### SUPPLIED DATA:
* Begin *

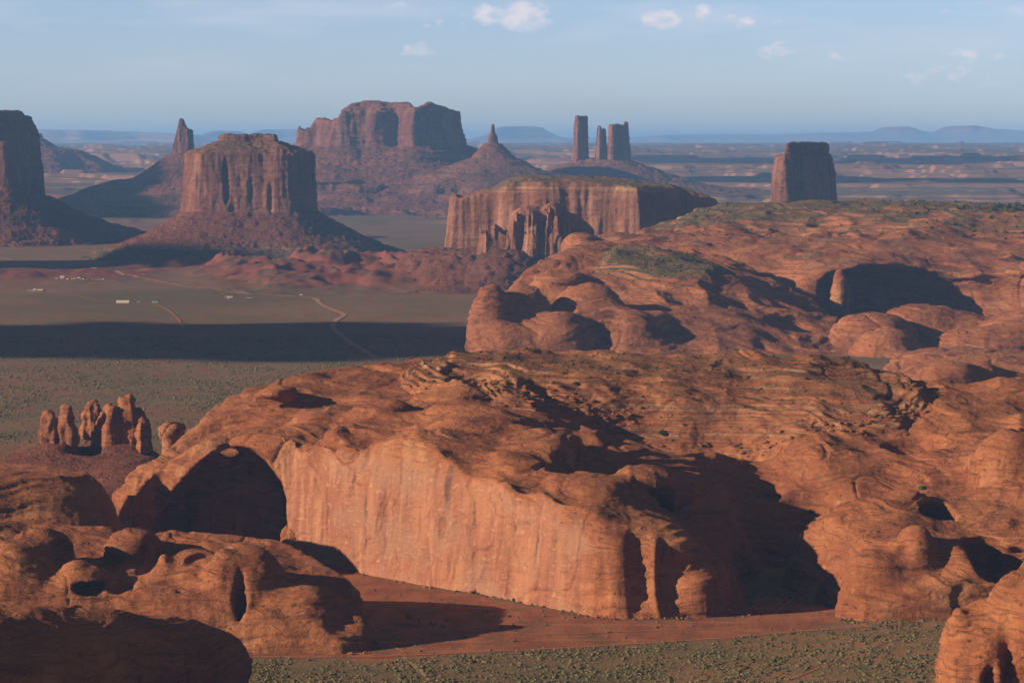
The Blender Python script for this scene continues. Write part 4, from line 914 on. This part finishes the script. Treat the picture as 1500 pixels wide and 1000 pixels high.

* End *
* Begin *

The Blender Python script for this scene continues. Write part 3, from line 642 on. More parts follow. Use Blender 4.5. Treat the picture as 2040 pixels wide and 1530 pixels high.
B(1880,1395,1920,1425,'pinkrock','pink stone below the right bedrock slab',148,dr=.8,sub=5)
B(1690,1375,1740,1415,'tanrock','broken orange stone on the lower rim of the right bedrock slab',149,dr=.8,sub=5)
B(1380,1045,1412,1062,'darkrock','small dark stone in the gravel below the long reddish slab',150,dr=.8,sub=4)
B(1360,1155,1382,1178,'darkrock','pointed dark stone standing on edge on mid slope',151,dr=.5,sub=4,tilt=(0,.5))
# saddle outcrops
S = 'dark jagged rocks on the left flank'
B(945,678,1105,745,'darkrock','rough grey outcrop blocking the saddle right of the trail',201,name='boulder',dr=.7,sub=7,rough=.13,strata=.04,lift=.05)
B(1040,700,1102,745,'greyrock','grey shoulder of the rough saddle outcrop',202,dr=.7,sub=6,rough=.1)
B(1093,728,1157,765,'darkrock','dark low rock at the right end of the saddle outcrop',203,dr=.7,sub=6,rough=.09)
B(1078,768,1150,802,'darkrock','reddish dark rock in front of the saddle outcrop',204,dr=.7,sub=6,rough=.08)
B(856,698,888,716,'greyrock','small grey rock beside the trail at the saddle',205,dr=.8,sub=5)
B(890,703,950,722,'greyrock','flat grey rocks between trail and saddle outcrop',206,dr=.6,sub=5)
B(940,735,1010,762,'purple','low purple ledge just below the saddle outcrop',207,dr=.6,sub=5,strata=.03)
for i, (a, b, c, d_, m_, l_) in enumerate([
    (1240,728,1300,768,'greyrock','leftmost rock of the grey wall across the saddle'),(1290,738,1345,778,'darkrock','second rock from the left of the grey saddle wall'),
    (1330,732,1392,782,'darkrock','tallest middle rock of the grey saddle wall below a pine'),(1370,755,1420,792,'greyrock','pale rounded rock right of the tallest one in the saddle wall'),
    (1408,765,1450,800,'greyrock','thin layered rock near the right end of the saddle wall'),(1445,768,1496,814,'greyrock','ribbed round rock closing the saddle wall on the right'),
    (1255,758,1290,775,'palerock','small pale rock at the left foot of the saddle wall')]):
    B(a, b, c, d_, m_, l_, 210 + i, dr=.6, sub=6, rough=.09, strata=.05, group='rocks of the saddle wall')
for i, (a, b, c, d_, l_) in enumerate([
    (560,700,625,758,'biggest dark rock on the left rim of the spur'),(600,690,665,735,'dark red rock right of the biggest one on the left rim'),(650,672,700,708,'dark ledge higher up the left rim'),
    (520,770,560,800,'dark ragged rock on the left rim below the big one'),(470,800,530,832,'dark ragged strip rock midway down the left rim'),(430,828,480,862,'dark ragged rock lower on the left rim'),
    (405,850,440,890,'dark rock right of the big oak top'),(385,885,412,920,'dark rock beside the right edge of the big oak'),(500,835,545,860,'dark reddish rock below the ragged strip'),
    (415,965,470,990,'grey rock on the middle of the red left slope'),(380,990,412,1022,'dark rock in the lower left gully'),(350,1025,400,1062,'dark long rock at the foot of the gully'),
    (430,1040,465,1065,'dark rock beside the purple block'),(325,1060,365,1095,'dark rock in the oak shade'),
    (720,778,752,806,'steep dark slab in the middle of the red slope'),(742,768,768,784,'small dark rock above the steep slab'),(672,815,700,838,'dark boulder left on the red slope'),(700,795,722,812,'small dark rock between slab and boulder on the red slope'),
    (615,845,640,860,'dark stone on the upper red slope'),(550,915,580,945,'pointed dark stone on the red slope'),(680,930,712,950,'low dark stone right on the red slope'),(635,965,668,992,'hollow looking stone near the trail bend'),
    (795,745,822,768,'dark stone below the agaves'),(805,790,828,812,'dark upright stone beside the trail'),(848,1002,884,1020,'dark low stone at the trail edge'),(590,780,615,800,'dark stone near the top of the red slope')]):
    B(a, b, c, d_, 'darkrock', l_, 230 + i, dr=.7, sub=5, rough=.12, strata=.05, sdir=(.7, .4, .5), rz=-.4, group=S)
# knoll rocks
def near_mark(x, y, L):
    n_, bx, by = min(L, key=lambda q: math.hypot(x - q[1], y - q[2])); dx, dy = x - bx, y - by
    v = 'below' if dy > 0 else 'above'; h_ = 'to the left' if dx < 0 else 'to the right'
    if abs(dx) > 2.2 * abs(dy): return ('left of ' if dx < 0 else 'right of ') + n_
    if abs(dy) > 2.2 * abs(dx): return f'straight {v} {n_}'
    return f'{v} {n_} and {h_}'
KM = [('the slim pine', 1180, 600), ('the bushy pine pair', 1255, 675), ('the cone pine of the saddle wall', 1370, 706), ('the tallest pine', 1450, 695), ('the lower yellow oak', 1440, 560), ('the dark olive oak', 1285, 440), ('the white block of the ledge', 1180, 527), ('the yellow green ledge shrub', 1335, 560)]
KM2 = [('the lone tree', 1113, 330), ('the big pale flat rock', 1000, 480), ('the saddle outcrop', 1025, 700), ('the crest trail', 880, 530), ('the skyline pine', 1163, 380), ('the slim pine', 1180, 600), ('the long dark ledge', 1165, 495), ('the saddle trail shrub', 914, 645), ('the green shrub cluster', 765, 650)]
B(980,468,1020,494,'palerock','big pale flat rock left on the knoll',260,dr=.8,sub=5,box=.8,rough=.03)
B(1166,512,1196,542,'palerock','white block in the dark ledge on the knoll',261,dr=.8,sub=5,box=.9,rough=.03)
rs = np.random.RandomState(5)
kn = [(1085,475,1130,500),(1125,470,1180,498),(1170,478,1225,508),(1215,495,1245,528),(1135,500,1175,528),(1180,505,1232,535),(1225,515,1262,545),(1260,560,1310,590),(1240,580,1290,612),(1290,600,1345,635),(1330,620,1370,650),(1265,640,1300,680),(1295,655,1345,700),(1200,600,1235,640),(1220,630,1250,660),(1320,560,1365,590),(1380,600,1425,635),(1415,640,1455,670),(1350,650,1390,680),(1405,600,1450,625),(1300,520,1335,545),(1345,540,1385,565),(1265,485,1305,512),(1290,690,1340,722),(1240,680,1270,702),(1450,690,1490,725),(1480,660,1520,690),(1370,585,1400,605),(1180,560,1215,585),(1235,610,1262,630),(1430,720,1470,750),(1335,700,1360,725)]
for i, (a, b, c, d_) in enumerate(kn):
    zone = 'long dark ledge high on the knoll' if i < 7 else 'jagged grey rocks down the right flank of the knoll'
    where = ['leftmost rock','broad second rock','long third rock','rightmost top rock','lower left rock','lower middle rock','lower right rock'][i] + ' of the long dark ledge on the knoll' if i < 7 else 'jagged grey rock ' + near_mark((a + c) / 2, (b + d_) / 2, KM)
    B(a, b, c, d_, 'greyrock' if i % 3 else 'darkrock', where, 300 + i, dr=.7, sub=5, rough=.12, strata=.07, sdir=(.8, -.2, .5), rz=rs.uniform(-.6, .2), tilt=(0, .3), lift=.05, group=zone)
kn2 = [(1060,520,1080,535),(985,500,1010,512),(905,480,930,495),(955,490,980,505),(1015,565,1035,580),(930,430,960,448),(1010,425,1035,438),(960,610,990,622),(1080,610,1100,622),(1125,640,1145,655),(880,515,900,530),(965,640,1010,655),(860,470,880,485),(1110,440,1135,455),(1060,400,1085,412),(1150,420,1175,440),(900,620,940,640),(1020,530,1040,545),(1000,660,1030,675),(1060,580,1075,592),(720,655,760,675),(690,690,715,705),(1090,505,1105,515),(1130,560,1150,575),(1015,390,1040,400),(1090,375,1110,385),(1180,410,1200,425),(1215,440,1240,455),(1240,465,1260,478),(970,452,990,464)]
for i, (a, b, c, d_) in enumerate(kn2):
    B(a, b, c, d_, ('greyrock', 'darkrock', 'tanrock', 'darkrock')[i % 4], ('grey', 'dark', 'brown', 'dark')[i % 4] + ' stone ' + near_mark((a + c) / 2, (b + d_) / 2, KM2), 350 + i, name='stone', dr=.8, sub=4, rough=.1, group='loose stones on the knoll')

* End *
* Begin *

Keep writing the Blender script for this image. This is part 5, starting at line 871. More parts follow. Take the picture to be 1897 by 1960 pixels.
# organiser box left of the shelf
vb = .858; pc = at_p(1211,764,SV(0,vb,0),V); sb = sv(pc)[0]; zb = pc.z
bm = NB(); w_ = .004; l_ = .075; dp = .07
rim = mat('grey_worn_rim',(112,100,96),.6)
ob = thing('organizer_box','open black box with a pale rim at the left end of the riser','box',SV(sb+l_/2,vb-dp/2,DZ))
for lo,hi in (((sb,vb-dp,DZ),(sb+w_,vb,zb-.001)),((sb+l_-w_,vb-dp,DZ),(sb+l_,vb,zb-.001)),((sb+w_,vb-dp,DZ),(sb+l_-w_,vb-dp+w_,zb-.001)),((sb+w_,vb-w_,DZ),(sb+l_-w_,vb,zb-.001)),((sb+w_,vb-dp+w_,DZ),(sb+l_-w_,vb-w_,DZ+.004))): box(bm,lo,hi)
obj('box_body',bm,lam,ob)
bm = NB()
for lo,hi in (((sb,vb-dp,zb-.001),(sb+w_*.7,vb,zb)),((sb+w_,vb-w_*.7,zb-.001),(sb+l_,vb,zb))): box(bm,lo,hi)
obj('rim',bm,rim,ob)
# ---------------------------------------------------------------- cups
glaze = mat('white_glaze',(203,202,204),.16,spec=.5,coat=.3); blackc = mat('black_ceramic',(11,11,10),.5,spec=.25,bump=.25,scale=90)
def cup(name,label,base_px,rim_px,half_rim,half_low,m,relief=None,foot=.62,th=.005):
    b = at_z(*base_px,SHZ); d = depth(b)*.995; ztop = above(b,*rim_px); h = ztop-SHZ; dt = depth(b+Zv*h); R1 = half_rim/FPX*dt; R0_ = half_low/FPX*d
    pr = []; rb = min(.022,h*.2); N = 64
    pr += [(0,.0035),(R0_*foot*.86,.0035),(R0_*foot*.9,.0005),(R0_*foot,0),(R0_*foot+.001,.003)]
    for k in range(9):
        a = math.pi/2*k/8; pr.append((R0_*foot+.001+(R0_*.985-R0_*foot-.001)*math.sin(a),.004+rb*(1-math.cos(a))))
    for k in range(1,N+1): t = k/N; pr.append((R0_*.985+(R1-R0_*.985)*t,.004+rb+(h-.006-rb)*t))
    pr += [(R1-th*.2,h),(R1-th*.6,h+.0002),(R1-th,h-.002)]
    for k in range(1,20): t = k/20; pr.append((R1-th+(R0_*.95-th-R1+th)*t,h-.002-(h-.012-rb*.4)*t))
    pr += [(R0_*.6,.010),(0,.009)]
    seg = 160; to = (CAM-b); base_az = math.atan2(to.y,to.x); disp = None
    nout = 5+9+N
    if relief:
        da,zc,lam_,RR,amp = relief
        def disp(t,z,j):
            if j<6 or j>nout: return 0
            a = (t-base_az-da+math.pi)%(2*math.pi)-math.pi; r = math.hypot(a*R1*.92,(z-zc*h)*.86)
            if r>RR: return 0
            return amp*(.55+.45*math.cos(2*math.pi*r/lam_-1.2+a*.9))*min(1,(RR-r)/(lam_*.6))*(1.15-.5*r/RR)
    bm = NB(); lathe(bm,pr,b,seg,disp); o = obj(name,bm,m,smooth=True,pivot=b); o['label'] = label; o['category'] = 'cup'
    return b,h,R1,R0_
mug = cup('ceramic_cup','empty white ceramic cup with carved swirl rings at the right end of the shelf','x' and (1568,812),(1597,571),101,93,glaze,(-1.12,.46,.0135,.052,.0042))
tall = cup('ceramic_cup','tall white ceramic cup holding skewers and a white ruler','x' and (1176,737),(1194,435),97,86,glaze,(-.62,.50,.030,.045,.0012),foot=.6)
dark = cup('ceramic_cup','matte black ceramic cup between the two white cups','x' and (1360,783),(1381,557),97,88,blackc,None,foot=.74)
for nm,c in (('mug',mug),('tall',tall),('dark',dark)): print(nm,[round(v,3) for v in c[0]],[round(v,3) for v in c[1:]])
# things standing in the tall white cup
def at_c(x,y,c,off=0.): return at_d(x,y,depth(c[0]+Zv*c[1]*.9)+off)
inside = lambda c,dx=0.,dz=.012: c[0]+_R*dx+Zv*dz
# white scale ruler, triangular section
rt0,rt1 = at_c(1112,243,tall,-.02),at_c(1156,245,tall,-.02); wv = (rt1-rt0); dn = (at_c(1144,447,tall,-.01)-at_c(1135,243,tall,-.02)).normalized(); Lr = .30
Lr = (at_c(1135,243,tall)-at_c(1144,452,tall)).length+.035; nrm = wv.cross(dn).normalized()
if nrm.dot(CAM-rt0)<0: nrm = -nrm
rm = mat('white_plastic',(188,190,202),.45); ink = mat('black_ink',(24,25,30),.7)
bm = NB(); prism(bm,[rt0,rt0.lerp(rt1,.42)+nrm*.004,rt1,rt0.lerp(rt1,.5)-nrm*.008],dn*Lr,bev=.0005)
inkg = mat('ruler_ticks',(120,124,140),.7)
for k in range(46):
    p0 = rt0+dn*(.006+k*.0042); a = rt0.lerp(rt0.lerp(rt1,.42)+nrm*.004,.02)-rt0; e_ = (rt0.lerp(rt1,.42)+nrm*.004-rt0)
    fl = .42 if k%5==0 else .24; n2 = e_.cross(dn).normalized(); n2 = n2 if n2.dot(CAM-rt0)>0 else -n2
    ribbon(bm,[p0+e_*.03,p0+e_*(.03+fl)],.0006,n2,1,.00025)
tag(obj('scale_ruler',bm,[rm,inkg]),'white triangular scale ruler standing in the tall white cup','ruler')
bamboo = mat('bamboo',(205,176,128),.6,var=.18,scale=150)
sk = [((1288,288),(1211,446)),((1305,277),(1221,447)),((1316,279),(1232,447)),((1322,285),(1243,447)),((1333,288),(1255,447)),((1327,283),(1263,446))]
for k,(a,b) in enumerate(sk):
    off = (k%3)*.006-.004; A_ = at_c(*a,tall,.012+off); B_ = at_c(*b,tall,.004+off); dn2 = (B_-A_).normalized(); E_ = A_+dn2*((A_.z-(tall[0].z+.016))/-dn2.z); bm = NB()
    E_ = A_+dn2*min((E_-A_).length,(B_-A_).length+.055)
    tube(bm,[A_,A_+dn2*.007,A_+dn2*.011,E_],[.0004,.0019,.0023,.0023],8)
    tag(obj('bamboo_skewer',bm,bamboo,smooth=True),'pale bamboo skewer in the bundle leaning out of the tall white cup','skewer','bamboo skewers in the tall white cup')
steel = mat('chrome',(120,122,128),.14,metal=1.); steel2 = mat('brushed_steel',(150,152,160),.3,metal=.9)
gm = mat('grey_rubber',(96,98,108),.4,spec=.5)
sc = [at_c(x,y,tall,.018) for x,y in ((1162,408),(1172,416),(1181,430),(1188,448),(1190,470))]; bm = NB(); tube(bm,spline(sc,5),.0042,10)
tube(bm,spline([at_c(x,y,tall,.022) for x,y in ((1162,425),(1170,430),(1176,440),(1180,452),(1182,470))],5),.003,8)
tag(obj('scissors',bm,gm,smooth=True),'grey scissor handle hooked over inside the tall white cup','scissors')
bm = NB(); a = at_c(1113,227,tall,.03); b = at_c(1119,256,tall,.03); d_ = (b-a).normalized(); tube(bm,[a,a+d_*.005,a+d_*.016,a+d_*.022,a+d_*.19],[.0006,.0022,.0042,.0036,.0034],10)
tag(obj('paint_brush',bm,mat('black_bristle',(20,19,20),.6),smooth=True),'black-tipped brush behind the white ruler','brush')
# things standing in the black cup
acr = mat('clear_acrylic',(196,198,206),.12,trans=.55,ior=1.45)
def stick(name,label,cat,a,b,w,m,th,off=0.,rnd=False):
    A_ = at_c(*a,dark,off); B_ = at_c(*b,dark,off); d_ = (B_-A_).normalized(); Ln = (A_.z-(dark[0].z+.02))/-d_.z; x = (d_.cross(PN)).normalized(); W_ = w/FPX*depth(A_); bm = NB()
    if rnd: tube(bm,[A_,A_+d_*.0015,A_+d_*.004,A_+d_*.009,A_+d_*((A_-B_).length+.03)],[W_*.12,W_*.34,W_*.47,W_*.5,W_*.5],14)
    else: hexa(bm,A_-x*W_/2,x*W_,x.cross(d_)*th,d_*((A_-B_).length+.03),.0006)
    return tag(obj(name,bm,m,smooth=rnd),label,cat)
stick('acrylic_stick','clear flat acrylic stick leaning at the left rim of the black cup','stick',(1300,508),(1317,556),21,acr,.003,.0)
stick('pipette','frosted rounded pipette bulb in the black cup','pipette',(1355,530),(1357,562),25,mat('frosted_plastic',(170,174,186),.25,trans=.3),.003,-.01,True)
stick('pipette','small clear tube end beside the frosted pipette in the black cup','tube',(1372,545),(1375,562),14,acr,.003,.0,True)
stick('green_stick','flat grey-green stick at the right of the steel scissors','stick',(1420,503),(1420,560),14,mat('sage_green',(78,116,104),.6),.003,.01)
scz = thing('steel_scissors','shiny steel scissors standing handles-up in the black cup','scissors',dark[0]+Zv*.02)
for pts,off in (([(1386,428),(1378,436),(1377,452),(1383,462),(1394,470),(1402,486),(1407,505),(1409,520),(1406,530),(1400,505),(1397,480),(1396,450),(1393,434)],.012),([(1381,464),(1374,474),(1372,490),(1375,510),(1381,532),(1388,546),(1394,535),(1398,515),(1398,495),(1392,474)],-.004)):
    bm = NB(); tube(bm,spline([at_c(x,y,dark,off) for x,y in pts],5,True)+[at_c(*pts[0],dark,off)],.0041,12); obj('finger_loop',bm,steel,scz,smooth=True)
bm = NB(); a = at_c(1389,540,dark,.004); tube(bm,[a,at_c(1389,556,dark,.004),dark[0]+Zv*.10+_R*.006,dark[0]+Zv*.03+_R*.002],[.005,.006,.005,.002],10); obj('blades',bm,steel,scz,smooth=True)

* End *

### WRITTEN PROBLEM:
Only lines that contain the word "Python" are wanted; copy each of them.

### WRITTEN RESPONSE:
The Blender Python script for this scene continues. Write part 4, from line 914 on. This part finishes the script. Treat the picture as 1500 pixels wide and 1000 pixels high.
The Blender Python script for this scene continues. Write part 3, from line 642 on. More parts follow. Use Blender 4.5. Treat the picture as 2040 pixels wide and 1530 pixels high.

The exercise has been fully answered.